The 26th January celebration had come to an end. Everyone enjoyed being there either by participating in dance, drama or just as an audience. In between, a little girl almost reached the gate.
Suddenly a woman who appeared to be her mother, rushed towards her and took her away from the school gate of Kukawas. She was not letting her go and the kid was trying to come out of her clutch. It was something that make you smile and make you remember about your childhood days when your mum prohibited all things that could potentially harm … until the young mother spit on the little girl.
I have not seen this kind of care shown by the mothers of my village Jhed (where i work with the public school system as part of my fellowship); unless you are a toddler. The kids are being reared in the close contact of nature. They roll over the ground, get mud all over their body with runny nose and rashes all over. I have not seen their mother cleaning up their nose or thinking about managing a warmer from somewhere even during the chilliest night. They just tell “go, cover yourself” or “come near the fire”. They do not panic like my mother still does. Rest the kids do it by themselves. They have to.
A six-year old kid working in cleaning up the corn field put more than five kilo grams of waste over his head innumerable times. I cannot express you how heavy it can be till I have not worked in that same field. The waste has roots of corn, the sticks. You need to pull it out from the mud and then collect it in a cloth and dump it at one particular side. And two kids from my school are assigned this work by their mother.
Once I asked Maggu aunty, why she is not sending *Radha to school regularly. She replied to me with helplessness in her eyes, “There are too many goats.
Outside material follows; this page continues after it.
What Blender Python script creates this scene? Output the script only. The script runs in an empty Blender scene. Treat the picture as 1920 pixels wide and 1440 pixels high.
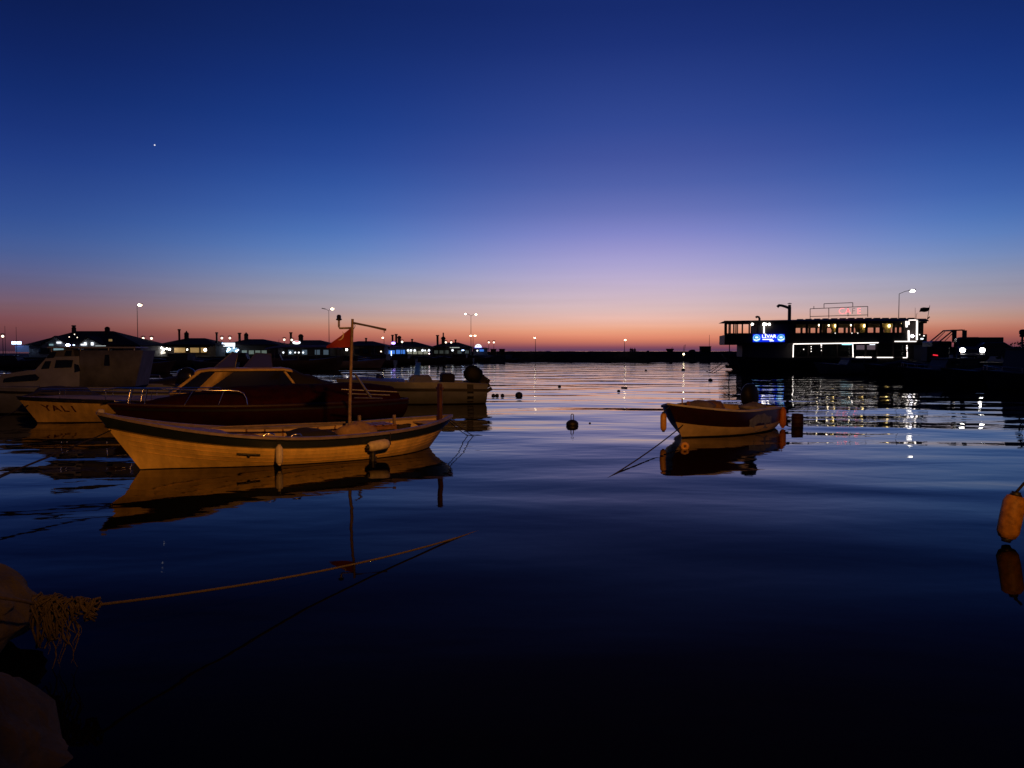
import bpy, math, random
from mathutils import Vector, Matrix, noise
R = math.radians
random.seed(7)
SC = bpy.context.scene
COL = SC.collection

# ------------------------------------------------------------------ camera
F = 1450.0            # focal length in pixels of the 1920 px wide photograph
H = 2.0               # eye height above the water
PITCH = math.atan((720 - 658) / F)
cam = bpy.data.cameras.new('camera')
cam.sensor_width = 36.0
cam.lens = F / 1920 * 36.0
cam.clip_start = 0.05
cam.clip_end = 30000
camo = bpy.data.objects.new('camera', cam)
COL.objects.link(camo)
camo.location = (0, 0, H)
camo.rotation_euler = (math.pi / 2 - PITCH, 0, 0)
SC.camera = camo
SC.render.resolution_x, SC.render.resolution_y = 1024, 768
SC.view_settings.view_transform = 'Standard'
SC.view_settings.look = 'None'
SC.view_settings.exposure = 0.0
SC.view_settings.gamma = 1.0
SC.cycles.use_denoising = True
SC.cycles.max_bounces = 6
SC.cycles.sample_clamp_indirect = 6.0
SC.cycles.caustics_reflective = False
SC.cycles.caustics_refractive = False

def ray(px, py):
    """direction through a pixel, scaled to advance 1 m along +Y"""
    a, b = (px - 960) / F, (720 - py) / F
    dy = math.cos(PITCH) + b * math.sin(PITCH)
    dz = b * math.cos(PITCH) - math.sin(PITCH)
    return Vector((a / dy, 1.0, dz / dy))
def at(px, py, d):
    r = ray(px, py)
    return Vector((r.x * d, d, H + r.z * d))
def on(px, py, z=0.0):
    r = ray(px, py)
    return at(px, py, (z - H) / r.z)
def project(p):
    v = Vector(p) - Vector((0, 0, H))
    d = v.y * math.cos(PITCH) - v.z * math.sin(PITCH)
    u = v.y * math.sin(PITCH) + v.z * math.cos(PITCH)
    return 960 + F * v.x / d, 720 - F * u / d

# ------------------------------------------------------------------ dusk sky
def lin(h):
    h = h.lstrip('#')
    c = [int(h[i:i + 2], 16) / 255 for i in (0, 2, 4)]
    return tuple(x / 12.92 if x <= .04045 else ((x + .055) / 1.055) ** 2.4 for x in c)

def elev(y):
    return math.degrees(math.atan((720 - y) / F) - PITCH)

SKY_MID = [(656, '644260'), (651, '874c5c'), (646, 'ac6360'), (640, 'cb7862'), (632, 'e18b6f'), (622, 'eba07f'), (612, 'efb097'), (600, 'e9b8aa'), (580, 'dcbcbc'),
           (560, 'd0b8c5'), (540, 'c5b3cb'), (520, 'b9accf'), (500, 'aca4d1'), (470, '9996ce'), (440, '8387c8'), (400, '6974b8'), (350, '5162aa'), (300, '42549e'),
           (240, '334994'), (180, '2a4089'), (90, '1d3278'), (20, '172b6d')]
SKY_Q = [(656, '5c3a4e'), (651, '74424f'), (646, '884b50'), (640, '9c5853'), (632, 'b26759'), (622, 'c27a66'), (612, 'c88d79'), (600, 'c19a8d'), (585, 'b39c9f'),
         (565, 'a49eab'), (540, '979bb4'), (520, '8796bb'), (500, '778fc0'), (470, '6183c0'), (440, '5076ba'), (400, '4065af'), (350, '3256a2'), (300, '274895'),
         (240, '1d3d88'), (170, '17337b'), (90, '132b6c'), (20, '102562')]
SKY_SIDE = [(656, '362232'), (651, '432838'), (646, '4f2e3b'), (640, '5c3540'), (630, '6b3d43'), (618, '78474a'), (605, '7b4d54'), (588, '785863'), (565, '6e5e78'),
            (543, '616085'), (520, '556090'), (500, '4a5e95'), (470, '3d5896'), (440, '335093'), (400, '2b478c'), (350, '213c83'), (300, '1a3378'),
            (240, '132b6c'), (170, '0f235f'), (90, '0c1d52'), (20, '0a194b')]
SKY_BACK = [(655, '161723'), (625, '1b1b2a'), (560, '191b30'), (470, '131933'), (330, '0e1531'), (200, '0b122c'), (20, '090f27')]

world = bpy.data.worlds.new('World')
SC.world = world
world.use_nodes = True
wt = world.node_tree
for n in list(wt.nodes):
    wt.nodes.remove(n)
def wn(t, **kw):
    n = wt.nodes.new(t)
    for k, v in kw.items():
        setattr(n, k, v)
    return n
def wmath(op, a, b=None, c=None):
    n = wn('ShaderNodeMath', operation=op)
    for i, v in enumerate((a, b, c)):
        if v is None:
            continue
        if isinstance(v, (int, float)):
            n.inputs[i].default_value = v
        else:
            wt.links.new(v, n.inputs[i])
    return n.outputs[0]
tc = wn('ShaderNodeTexCoord')
nv = wn('ShaderNodeVectorMath', operation='NORMALIZE')
wt.links.new(tc.outputs['Generated'], nv.inputs[0])
sep = wn('ShaderNodeSeparateXYZ')
wt.links.new(nv.outputs[0], sep.inputs[0])
zc = wmath('MAXIMUM', sep.outputs[2], 0.0)
el = wmath('ARCSINE', zc)
pos = wmath('SQRT', wmath('DIVIDE', el, math.pi / 2))
def ramp(stops):
    r = wn('ShaderNodeValToRGB')
    e = r.color_ramp.elements
    pts = [(math.sqrt(max(elev(y), .02) / 90), lin(c)) for y, c in stops]
    last = pts[-1][1]
    pts.append((0.72, tuple(x * .5 for x in last)))
    pts.append((1.0, tuple(x * .3 for x in last)))
    e[0].position, e[0].color = pts[0][0], (*pts[0][1], 1)
    e[1].position, e[1].color = pts[-1][0], (*pts[-1][1], 1)
    for p, c in pts[1:-1]:
        k = e.new(p)
        k.color = (*c, 1)
    r.color_ramp.interpolation = 'LINEAR'
    wt.links.new(pos, r.inputs[0])
    return r.outputs[0]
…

Who will take them to the hills to feed them? I have only two kids now to help me at work?!”
So I was dazed when i saw the incident i have opened this article with – contrary to my past few months’ experience. But it shook me when I see the mother spitting over the little girl and was cursing at me while staring, uninterrupted. Her eyes I remember, was not contend with fear but hatred. When I am penning down my experience I am still able to feel the hatred cast on. I was standing at the gate to greet everyone in their language and convey my regards to them. A black bindi on my forehead; I was gleaming with joy. I usually don’t wear ear rings. That day I wore my favorite one with small balls hanging from it, a silver nose ring, white kurta – pajama and green dupatta that resembles to the color of fennel. All decked up, you can understand! I was not feeling well for the previous couple of days. Cough, cold and the feeling of nausea all the time was overwhelmed by the enthusiasm shown by the kids and teachers of Kukawas Governement school (where we did our last learning festival). I danced on a song by Bhupen Hazarika in front of more than two hundred kids and their family members. Rehearsing with the kids in the last moment for drama on parents’ involvement and present it was not so much of fun if the kids not insist me to rehearse.
My kids’ (kids of Jhed) mothers have always been affectionate towards me and never made me feel like an outsider. Some of them are too close to me that they asked me to call themselves as ‘Aai’ (mother). They rebuked me when I get late and at the same time appreciate me for all the hard work and being courageous. When i cut my hair short, I remember most of my older kids suggesting me to go back to long hair because in that I ‘look beautiful’. Listening to this one of their mother told, “Keep it short. You look beautiful even in short hair.” One of the uncles here said, “Kya beti? Baal kyu chhota kar diya? Bohut sundar tha”. But not a single person looked at me as an alien, or contempt. It might be because they already know me.
My sunny day turned into a dark gloom when she spat. I have never experienced such behaviour from any women I met here in my field area and hence could not even place it culturally. I remember that this is often done to ward off the un-auspiciousness – Nazar.
Once Arjun, a class eighth kid told me things about women who looks different than the rest. He had told that ‘these kind of women’ kidnapped and buried the children under the river bank. The young mother must have mistaken me with one of them. Or my villagers must have mistaken all the time they pointed out finger against the odd one out. Two of my Jhed kids were standing outside the school gate. They were also present to be a part of the celebration at Kukawas Government Senior Secondary School. I could not stand firm against the staring and I turned back and asked the two of them “Can ever be mistaken for a witch? How does a witch look?” They asked me to know what happened. As I told them the incident of mistrust I witnessed, they told, “She does not know you. And she is not ‘educated’.”
It makes me think a lot. In this process, I have found what my weakness is. It is the fear of being unloved. And as our master Shifu (Vivek Kumar – co-founder of Kshamtalaya Foundation) tells “community immersion takes you closer to yourself”. I could not agree more as i grow roots deeper into my community here.